Small business tax tips for 2018

 Small businesses may be eligible for a range of tax benefits.  We have put together the following tax tips to help small businesses.

Maximise depreciation deductions

If you have a turnover of less than $10 million you can still get an immediate deduction for nearly all business assets purchased by 30 June 2018 that cost less than $20,000.  These assets must be used by the business for an income-producing purpose and must be installed ready for use by 30 June 2018.

Make sure you pay the correct company tax rate

With a turnover of less than $25 million, a company will pay tax at 27.5% in the 2017-18 if it is “carrying on a business”.  However, some companies with a turnover below $25 million will continue to pay tax at 30%, if they earn nearly all their income from passive investments such as rental or interest income.  Companies that pay tax at 27.5% can only frank dividends up to that rate.

Make trust resolutions by 30 June

Trustees of discretionary trusts are required to make and document resolutions on how trust income should be distributed to beneficiaries for the 2017-18 year by 30 June.  If a resolution is not executed by 30 June, any default beneficiaries under the deed will become presently entitled to trust income and subject to tax (even where they do not receive any cash distribution), or the trustee will be assessed at the highest marginal tax rate.

Seek professional advice when starting a business

Professional cost associated with starting a new business, such as legal and accounting fees, are deductible in the financial year those expenses are incurred rather than deductible over a five-year period as was the case previously.

Consider whether your legal structure is right for your business

A small business can change their legal structure without incurring any income tax liability when active assets are transferred by one entity to another.  This rollover applies to active assets that are CGT assets, trading stock, revenue assets and depreciating assets used in the course of carrying on a business.

Document the streaming of trust capital gains and franked dividends to beneficiaries

Trustees can stream capital gains and franked dividends to different beneficiaries if the trust deed allows.  The trustee must document this resolution before 30 June and the beneficiaries receives or is entitled to receive an amount equal to the net financial benefit of that gain or dividend.

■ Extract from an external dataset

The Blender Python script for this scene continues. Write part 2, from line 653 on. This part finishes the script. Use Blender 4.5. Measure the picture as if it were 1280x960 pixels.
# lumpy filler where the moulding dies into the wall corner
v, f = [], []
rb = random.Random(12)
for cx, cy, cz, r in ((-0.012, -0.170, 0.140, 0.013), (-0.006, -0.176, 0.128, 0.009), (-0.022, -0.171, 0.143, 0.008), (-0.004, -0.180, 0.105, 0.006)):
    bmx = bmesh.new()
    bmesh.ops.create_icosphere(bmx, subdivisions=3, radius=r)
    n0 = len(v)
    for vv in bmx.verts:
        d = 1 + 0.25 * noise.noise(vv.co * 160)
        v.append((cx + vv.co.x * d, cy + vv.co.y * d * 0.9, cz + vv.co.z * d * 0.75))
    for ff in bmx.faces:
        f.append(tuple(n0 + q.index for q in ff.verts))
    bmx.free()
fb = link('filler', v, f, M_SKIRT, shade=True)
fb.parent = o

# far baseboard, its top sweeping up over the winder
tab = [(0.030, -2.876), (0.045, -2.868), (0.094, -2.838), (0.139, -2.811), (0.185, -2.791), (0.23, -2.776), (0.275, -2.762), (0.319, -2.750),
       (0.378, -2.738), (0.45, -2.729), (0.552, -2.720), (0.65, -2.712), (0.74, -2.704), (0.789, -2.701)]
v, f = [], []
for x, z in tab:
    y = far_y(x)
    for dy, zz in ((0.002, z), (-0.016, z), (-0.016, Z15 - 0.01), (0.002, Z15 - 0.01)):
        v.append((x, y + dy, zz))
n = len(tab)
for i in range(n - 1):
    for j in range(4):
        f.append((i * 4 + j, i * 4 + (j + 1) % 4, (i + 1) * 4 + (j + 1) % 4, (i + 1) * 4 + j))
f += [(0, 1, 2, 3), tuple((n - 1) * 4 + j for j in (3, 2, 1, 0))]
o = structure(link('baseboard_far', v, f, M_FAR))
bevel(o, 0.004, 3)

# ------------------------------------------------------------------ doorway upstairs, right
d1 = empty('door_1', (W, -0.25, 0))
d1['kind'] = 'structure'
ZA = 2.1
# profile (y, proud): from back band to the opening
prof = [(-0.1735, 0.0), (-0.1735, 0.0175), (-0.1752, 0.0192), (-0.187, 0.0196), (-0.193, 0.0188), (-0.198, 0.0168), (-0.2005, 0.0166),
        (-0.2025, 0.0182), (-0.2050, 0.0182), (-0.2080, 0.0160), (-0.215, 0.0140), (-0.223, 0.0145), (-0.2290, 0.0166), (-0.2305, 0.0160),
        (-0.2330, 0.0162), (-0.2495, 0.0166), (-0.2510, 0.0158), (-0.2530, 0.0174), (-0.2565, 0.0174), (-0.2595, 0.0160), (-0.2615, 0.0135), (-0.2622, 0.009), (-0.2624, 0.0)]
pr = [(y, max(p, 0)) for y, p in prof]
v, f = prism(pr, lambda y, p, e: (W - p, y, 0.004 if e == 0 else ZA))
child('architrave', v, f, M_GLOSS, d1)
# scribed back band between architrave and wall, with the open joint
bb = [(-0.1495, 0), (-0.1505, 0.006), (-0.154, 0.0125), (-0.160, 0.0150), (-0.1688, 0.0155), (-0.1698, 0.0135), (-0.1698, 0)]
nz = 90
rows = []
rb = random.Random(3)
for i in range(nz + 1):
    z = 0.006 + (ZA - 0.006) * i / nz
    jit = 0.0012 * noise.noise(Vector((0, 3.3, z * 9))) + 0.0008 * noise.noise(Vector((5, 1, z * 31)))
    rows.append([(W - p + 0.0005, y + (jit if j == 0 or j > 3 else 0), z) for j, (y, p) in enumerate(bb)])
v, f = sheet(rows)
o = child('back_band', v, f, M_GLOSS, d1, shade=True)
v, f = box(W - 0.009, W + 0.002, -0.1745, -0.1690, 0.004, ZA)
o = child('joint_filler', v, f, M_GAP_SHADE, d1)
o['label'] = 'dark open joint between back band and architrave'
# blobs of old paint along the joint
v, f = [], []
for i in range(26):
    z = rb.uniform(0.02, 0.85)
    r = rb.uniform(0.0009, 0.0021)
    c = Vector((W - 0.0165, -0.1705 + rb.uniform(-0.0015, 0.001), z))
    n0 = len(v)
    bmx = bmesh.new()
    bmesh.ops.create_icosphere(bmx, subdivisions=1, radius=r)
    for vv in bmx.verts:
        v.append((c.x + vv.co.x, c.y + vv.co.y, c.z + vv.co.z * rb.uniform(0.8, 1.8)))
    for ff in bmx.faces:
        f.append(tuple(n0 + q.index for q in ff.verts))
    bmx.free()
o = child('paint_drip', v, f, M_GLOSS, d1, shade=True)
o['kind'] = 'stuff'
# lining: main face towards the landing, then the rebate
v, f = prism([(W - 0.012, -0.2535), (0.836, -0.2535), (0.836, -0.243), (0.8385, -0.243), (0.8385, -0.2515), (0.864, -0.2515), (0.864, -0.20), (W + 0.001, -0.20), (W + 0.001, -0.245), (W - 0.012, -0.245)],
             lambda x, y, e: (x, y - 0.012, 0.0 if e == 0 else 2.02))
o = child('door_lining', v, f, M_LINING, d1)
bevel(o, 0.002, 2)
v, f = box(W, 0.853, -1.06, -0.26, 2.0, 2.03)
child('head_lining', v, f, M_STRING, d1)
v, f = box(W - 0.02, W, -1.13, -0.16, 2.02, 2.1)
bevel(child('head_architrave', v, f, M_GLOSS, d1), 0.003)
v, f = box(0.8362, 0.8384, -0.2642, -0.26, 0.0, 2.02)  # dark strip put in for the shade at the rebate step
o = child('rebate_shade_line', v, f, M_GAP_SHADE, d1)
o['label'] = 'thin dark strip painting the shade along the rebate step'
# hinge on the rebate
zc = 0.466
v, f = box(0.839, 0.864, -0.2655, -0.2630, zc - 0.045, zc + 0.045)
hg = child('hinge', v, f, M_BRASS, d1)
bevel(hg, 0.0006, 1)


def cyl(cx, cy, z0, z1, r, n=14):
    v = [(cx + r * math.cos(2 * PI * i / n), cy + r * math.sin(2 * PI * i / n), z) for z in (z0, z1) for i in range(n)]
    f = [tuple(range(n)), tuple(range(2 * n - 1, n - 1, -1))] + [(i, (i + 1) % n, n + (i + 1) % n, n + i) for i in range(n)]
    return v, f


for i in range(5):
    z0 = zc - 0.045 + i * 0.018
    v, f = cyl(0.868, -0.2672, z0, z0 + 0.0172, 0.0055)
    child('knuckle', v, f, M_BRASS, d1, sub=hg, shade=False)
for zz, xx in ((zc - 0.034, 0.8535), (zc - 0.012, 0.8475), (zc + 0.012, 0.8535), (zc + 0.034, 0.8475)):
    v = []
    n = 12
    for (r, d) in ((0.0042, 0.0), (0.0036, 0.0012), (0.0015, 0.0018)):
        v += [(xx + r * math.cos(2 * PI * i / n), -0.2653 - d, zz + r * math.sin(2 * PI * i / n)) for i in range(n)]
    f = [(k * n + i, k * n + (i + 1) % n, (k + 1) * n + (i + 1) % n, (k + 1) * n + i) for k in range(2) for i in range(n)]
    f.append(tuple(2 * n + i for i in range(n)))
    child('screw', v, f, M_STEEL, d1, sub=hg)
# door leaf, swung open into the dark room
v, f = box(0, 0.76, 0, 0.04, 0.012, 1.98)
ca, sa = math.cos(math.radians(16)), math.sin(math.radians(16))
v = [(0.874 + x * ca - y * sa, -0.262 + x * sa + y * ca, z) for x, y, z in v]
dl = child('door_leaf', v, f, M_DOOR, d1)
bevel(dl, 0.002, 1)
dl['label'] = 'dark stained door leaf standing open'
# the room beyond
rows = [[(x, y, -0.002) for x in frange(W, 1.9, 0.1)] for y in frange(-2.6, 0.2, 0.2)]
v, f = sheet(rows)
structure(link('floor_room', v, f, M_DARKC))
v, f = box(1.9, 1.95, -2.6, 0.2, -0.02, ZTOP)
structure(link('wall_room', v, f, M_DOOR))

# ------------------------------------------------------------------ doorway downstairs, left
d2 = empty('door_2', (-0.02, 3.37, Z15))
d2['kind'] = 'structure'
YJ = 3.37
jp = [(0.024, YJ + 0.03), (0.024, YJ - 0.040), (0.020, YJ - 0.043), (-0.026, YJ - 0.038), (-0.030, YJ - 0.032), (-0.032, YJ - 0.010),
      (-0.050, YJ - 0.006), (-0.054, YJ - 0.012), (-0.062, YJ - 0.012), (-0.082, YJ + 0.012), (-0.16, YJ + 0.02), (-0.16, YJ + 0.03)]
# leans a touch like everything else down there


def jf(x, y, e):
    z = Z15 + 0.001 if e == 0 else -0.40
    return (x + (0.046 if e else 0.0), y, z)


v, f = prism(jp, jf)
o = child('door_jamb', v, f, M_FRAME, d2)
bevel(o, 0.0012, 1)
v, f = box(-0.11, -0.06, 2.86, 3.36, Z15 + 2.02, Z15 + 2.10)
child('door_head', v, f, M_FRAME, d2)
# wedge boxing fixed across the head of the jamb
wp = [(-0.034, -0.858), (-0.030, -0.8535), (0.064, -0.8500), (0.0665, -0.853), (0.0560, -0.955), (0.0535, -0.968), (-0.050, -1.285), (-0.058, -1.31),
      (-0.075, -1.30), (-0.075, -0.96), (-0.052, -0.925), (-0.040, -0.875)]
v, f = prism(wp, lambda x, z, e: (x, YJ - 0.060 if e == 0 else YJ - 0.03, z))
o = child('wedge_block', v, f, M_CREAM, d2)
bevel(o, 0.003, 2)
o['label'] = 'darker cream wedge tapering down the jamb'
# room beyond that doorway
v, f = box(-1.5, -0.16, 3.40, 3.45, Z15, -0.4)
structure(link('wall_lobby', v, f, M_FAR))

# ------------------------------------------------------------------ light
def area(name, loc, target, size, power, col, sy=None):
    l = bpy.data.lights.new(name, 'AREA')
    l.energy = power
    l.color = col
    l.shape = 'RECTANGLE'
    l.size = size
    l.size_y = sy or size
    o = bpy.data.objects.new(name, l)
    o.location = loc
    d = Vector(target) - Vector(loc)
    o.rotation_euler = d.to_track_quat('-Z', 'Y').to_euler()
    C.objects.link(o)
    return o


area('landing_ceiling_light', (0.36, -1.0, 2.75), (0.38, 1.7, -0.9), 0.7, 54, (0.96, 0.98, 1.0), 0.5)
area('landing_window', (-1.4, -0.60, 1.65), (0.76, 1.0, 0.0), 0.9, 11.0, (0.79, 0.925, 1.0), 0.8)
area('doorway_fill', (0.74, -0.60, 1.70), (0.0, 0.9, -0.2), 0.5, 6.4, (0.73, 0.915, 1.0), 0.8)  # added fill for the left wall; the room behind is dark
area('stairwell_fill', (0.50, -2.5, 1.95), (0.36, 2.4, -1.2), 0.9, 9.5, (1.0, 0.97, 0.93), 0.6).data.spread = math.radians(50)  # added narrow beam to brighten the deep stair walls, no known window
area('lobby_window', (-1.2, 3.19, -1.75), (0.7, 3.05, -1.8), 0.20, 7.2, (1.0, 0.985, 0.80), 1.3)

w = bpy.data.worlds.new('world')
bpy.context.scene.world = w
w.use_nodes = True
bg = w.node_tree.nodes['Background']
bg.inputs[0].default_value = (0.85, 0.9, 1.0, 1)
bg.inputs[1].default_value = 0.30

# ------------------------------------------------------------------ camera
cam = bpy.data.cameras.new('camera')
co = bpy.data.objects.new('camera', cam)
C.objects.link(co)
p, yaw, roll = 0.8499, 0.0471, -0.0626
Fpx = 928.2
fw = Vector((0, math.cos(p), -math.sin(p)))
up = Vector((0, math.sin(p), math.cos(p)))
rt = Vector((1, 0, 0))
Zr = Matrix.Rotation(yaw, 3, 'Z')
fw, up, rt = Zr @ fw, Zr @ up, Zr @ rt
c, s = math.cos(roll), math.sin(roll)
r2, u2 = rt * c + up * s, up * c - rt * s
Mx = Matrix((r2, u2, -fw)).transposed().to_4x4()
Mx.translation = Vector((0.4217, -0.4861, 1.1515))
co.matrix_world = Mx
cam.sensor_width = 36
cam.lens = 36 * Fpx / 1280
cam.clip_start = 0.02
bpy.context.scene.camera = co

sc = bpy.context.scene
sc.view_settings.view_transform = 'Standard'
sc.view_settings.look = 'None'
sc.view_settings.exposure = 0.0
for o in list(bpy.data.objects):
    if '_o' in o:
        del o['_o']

Review your private company loans

The income tax law can treat the following as an unfranked deemed dividend for a taxpayer:

  1. A payment or loan by a private company to a shareholder or associate (family member)
  2. The forgiveness of a shareholder’s debt
  3. The use of a company asset by a shareholder or their associate, or
  4. The transfer of a company asset to a shareholder or associate.

To be exempt from this, you need to enter into a written loan agreement requiring minimum interest and principal repayments over a specified loan term, which may be seven or 25 years depending on if the loan is secured.  Other strategies used to avoid a deemed dividend is to repay the loan or declare a dividend.

Write-off bad debts

You can only obtain a deduction for a bad debt when certain conditions are met.  A deduction will only be available if the debt still exists at the time it is written off.  If the debt is forgiven before it is written off as bad in the accounts, no deduction will be available.  The debt must also be unrecoverable and written off as bad in the year the deduction is claimed.

Paying employee bonuses

If you pay staff bonuses and you want to bring expenses into the 2017-18 year, ensure they can be determined and a proper resolution (minutes) has been made prior the year-end to enable a deduction to be incurred even if the amounts are not paid until the subsequent year.

Pay any outstanding super entitlements

The government has announced a 12-month amnesty from 24 May 2018 for employers to pay any outstanding super guarantee (SG) contributions for periods prior to 1 April 2018.  Employers who voluntarily disclose and pay previously undeclared SG shortfalls during the Amnesty and before an SG audit will not be liable for the administration penalties and will be able to claim a deduction for payments made during the 12-month period.  This announcement is subject to approval by the Parliament.